Is Islam the only religion with a doctrine, theology and legal system that mandates warfare against unbelievers?

Is it true that 26 chapters of the Quran deal with jihad, a fight able-bodied believers are obligated to join (Surah 2:216), and that the text orders Muslims to “instill terror into the hearts of the unbeliever” and to “smite above their necks” (8:12)?

Is the “test” of loyalty to Allah not good acts or faith in general, but martyrdom that results from fighting unbelievers (47:4) — the only assurance of salvation in Islam (4:74; 9:111)?

Are the sins of any Muslim who becomes a martyr forgiven by the very act of being slain while slaying the unbelievers (4:96)?

And is it really true that martyrs are rewarded with virgins, among other carnal delights, in Paradise (38:51, 55:56; 55:76; 56:22)?

Are those unable to do jihad — such as women or the elderly — required to give “asylum and aid” to those who do fight unbelievers in the cause of Allah (8:74)?

Does Islam advocate expansion by force? And is the final command of jihad, as revealed to Muhammad in the Quran, to conquer the world in the name of Islam (9:29)?

Is Islam the only religion that does not teach the Golden Rule (48:29)? Does the Quran instead teach violence and hatred against non-Muslims, specifically Jews and Christians (5:50)?

There are other questions, but these should do for a start. If the answers are “yes,” then at least Americans will know there’s no such thing as moderate Islam, even as they trust that there are moderate Muslims who do not act out on its violent commands.

Many others in the blogging world are imploring organizations like the Council on American-Islamic Relations (CAIR) and American Muslim leaders to answer these questions.

My ambitions are not quite so lofty. I’d like to hear from an average American Muslim — what say you to these questions?

4 Responses to “Questions About Islam”

Of course the first test would be to say is the Koran any more ‘war like’ than the Bible? The irony of that is that pro-invasion advocates in the Religious Right rejected claims of hypocrisy from the left by saying that in fact the Bible did not advocate peace.
http://mysite.verizon.net/resq9cf2/christianguard/id40.html

Oh well.

I’ve already heard a lot of people on the PC side of the fence contending that these questions “unfairly” cherry pick quotes from the Koran, and that one could just as easily go through the Bible and pick “ludicrous indictments”.

The difference though, is that there are not DAILY news accounts of Christians killing and murdering non-believers in the name of God. I haven’t read a story recently about a group of Christians gathered to stone to death a sinner.

Muslims, on the other hand, jump at the chance to commit Jihad at nearly every slight of their religion.

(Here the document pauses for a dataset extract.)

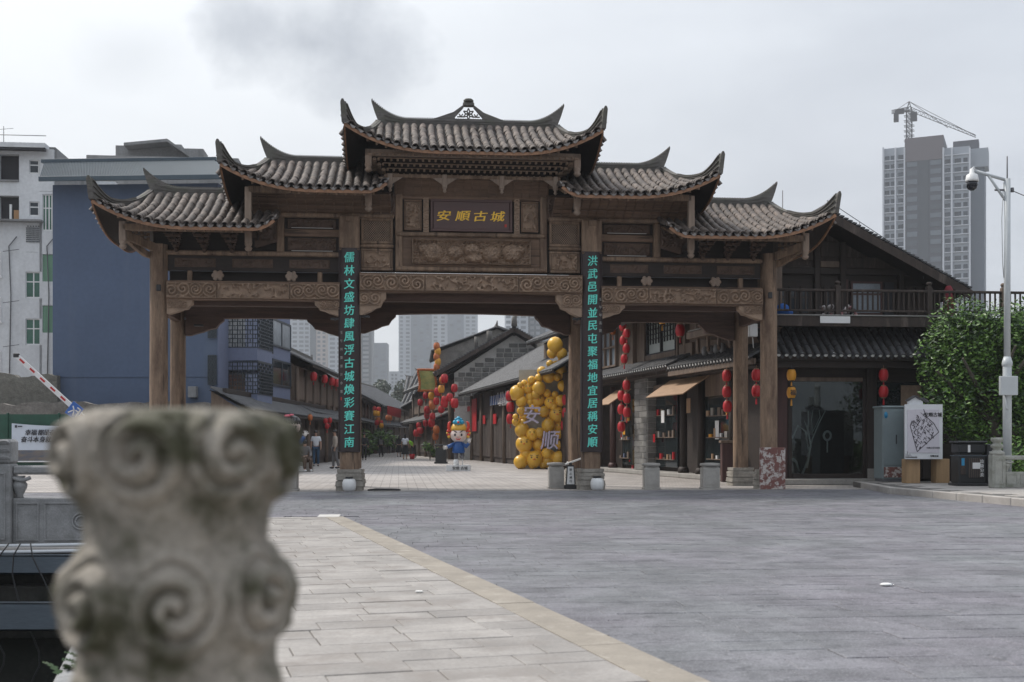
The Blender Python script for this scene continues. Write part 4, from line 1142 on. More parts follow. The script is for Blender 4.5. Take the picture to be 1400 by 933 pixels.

To compare modern Christianity to modern Islam shows a serious lack of knowledge of either.

These questions are valid, relevant, and deserving of answers from a group such as CAIR. I’m sure the list of volunteers to answer any such questions about Christianity would be plentiful. But for now, the list is nill for those willing to answer honestly about Islam.

The difference though, is that there are not DAILY news accounts of Christians killing and murdering non-believers in the name of God.

If both texts can be cherry picked for inflammatory quotes then it is barking up the wrong tree to look to the texts for explanation of the differing behaviors.

The difference is likely to be found in the Enlightenment which led to the promotion of humanism and religious tolerance as a virtue — ironically values that some members of the Chritian Right fight against to this day.
http://tinyurl.com/evqgt

(To be clear, I don’t know if there are more intolerant quotes in the Koran than the Bible or the converse or if they are equal.)

In any case I’m all for a good Enlightenment in the Islamic world.